### RECORD EXCERPTS
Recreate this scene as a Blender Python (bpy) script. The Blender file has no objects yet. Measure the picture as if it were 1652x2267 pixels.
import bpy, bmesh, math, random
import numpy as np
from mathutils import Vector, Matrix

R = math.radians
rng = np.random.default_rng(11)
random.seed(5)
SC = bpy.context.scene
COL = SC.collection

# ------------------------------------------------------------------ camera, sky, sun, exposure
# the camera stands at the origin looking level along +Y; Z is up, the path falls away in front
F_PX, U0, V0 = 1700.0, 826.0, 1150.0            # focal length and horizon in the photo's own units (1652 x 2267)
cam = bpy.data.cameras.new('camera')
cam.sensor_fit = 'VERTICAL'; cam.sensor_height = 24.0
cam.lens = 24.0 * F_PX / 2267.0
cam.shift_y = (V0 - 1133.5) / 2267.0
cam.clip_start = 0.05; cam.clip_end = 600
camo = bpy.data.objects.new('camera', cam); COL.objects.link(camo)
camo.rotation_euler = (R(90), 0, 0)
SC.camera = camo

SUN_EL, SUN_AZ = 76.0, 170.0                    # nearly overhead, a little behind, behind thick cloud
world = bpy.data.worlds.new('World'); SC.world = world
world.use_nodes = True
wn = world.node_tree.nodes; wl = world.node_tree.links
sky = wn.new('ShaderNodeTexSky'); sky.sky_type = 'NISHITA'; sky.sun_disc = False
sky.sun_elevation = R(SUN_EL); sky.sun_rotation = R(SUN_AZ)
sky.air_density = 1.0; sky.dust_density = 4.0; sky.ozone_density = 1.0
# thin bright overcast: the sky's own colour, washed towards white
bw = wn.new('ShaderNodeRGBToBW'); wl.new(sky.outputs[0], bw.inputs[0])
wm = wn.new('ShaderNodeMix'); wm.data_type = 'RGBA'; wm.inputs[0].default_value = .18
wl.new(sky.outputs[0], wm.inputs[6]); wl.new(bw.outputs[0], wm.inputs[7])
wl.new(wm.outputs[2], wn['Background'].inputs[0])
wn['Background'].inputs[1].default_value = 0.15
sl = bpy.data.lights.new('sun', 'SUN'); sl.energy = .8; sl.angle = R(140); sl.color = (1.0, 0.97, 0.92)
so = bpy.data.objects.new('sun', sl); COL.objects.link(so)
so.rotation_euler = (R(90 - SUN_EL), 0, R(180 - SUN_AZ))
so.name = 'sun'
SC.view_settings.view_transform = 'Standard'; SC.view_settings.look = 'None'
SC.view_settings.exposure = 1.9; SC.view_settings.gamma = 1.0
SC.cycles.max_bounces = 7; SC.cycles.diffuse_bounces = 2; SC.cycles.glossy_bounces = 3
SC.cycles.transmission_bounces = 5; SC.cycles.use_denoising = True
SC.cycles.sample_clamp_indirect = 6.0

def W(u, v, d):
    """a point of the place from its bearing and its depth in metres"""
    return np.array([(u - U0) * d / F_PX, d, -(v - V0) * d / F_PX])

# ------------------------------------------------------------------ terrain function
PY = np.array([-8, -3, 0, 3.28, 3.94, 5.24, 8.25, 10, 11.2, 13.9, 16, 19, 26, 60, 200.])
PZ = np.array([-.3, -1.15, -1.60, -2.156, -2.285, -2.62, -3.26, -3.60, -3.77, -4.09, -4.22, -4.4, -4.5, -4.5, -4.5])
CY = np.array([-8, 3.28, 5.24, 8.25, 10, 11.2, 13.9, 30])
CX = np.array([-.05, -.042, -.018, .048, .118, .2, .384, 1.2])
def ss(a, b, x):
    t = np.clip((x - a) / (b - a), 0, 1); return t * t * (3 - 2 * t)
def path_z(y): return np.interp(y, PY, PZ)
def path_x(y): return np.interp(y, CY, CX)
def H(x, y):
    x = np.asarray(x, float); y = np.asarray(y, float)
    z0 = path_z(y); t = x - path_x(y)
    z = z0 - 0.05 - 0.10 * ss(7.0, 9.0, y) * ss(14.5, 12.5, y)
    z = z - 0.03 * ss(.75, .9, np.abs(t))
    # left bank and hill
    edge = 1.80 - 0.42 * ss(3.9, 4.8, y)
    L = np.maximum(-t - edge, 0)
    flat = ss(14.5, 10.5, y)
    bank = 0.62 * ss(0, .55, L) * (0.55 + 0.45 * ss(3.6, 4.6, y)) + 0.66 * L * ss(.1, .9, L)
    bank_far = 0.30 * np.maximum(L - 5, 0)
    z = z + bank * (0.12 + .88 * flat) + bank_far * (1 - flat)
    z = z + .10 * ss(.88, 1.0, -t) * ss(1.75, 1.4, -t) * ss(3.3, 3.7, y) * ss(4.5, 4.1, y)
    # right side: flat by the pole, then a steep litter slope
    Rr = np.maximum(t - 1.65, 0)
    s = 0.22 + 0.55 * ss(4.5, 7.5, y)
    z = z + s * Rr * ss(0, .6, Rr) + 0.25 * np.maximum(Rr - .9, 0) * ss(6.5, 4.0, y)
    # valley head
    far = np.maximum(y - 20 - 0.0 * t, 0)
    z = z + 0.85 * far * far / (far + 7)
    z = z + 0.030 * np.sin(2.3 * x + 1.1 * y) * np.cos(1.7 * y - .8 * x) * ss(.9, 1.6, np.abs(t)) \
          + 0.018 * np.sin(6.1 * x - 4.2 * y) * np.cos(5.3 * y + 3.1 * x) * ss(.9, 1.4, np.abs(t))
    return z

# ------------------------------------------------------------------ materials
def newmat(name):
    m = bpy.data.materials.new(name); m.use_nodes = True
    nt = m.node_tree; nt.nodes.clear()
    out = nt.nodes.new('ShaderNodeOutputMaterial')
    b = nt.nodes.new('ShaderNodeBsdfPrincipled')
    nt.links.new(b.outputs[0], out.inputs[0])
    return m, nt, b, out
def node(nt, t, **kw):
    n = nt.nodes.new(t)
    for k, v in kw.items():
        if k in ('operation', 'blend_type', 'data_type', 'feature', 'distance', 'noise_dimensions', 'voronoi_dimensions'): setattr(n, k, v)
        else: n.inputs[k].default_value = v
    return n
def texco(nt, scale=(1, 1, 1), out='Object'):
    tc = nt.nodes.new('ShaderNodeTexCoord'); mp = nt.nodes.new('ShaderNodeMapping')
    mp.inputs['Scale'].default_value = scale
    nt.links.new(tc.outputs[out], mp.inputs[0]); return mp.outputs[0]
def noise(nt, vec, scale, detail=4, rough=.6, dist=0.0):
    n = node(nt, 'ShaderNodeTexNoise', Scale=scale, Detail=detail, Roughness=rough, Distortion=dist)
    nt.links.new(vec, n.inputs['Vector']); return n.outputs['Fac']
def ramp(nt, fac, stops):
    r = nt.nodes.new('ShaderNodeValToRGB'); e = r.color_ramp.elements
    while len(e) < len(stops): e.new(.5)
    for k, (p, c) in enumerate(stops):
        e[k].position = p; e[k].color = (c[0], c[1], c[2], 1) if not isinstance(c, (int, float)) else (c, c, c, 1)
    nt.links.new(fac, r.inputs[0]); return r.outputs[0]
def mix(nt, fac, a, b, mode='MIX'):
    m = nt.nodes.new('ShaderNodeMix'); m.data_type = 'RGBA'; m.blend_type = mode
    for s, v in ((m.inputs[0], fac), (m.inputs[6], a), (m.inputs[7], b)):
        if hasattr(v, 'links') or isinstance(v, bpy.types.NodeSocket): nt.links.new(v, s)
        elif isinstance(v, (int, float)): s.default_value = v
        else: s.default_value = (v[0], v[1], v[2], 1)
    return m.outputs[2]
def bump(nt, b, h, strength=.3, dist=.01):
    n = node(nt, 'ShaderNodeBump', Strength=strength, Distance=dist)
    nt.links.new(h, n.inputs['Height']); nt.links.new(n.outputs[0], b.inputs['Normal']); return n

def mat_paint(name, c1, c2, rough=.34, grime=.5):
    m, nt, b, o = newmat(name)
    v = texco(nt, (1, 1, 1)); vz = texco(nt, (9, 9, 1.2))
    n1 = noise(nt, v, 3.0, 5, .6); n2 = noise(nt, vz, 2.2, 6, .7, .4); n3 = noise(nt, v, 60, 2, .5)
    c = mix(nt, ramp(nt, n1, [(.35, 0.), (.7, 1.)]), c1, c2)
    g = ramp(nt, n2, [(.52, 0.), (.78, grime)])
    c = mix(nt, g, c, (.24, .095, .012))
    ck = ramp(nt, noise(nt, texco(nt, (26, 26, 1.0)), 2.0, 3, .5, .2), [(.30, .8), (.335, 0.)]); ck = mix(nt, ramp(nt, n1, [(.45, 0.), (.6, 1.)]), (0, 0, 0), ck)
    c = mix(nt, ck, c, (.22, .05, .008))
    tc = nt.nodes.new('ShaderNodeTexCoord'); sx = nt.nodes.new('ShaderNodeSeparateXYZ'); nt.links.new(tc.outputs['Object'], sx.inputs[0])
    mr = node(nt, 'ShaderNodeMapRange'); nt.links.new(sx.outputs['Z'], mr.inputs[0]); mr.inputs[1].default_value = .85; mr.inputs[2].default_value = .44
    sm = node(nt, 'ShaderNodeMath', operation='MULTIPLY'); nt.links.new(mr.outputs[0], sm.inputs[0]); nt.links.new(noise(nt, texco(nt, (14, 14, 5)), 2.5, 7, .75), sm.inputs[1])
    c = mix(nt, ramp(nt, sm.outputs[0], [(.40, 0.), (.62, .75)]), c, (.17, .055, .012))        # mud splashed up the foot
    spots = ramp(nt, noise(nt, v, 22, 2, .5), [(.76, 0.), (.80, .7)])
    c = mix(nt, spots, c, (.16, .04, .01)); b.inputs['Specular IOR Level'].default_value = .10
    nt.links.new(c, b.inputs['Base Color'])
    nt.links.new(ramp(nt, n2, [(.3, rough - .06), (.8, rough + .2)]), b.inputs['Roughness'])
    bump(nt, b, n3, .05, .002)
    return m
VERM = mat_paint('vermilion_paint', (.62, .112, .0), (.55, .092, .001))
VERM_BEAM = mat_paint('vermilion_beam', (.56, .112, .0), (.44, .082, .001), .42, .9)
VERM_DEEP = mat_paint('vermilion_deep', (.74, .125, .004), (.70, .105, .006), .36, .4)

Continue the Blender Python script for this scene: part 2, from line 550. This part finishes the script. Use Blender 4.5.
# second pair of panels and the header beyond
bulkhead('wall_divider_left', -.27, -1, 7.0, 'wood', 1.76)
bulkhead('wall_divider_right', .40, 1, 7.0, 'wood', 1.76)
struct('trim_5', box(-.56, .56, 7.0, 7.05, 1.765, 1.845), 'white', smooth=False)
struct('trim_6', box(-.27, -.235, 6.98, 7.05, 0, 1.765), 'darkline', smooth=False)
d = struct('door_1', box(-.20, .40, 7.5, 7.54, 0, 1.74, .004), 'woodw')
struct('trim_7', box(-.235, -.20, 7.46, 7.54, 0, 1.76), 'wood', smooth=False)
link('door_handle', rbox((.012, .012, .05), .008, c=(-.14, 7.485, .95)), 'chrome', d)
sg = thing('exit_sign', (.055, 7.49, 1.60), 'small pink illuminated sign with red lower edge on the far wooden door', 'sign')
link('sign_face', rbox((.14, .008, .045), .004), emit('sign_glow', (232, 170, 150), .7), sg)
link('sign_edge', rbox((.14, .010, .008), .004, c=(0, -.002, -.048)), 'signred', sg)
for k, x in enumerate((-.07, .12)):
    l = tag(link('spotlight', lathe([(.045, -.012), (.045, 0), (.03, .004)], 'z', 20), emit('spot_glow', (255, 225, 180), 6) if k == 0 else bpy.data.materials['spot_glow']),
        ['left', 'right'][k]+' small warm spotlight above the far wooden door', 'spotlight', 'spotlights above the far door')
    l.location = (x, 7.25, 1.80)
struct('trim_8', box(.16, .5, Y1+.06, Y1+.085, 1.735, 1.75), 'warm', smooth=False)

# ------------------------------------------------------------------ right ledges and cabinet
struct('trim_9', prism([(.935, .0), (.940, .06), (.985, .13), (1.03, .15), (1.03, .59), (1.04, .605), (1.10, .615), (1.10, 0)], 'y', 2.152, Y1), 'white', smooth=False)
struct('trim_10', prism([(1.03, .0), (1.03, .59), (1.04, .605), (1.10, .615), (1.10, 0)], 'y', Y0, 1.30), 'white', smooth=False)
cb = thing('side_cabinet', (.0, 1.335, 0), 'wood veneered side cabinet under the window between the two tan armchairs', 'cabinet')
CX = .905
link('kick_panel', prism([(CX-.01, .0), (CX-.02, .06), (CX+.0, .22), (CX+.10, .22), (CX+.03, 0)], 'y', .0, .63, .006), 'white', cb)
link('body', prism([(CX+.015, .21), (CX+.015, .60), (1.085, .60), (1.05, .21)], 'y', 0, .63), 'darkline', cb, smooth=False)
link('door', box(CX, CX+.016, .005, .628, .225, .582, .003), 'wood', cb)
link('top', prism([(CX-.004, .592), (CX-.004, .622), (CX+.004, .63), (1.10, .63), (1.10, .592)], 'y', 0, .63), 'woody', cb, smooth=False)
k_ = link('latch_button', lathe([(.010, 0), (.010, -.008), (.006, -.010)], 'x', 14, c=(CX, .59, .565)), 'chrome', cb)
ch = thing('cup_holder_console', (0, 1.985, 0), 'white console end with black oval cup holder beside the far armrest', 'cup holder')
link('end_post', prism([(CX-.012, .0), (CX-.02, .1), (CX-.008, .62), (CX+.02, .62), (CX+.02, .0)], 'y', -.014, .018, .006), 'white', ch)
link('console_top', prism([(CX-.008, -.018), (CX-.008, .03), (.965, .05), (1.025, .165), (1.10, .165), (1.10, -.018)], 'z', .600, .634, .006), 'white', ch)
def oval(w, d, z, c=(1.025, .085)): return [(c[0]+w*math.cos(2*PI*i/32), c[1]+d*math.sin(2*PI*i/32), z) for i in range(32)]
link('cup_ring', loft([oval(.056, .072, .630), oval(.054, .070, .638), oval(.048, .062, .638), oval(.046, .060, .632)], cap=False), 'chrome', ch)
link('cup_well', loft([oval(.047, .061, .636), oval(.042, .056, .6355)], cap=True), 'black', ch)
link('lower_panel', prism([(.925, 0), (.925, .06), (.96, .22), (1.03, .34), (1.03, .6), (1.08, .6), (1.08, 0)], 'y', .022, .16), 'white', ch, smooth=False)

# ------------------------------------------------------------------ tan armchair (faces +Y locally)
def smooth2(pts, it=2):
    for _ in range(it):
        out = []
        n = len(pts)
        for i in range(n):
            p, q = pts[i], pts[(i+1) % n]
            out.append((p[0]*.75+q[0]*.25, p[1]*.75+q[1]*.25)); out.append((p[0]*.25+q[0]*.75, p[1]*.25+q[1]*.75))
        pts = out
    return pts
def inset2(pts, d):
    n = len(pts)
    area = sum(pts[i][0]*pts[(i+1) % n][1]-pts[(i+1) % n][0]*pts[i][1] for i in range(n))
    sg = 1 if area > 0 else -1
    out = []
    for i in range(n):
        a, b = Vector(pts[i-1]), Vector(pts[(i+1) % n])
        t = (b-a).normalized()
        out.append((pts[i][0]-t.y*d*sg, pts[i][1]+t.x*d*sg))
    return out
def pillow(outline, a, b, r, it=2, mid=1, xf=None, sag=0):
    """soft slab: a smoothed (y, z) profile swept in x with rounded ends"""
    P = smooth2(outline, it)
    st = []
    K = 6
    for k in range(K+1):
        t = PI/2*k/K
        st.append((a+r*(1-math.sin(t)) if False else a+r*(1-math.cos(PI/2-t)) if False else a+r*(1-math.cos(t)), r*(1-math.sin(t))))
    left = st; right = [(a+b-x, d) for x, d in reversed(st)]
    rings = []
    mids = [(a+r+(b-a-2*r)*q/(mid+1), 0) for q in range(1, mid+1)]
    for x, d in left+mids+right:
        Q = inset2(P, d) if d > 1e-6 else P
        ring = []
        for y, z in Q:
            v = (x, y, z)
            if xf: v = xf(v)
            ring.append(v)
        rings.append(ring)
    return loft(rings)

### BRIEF
Return, please, the lines of the data from the first through the line containing "from mathutils import Vector, Matrix", both kept, exactly as they stand and nothing more.

### OUTPUT FOR THIS TASK
Recreate this scene as a Blender Python (bpy) script. The Blender file has no objects yet. Measure the picture as if it were 1652x2267 pixels.
import bpy, bmesh, math, random
import numpy as np
from mathutils import Vector, Matrix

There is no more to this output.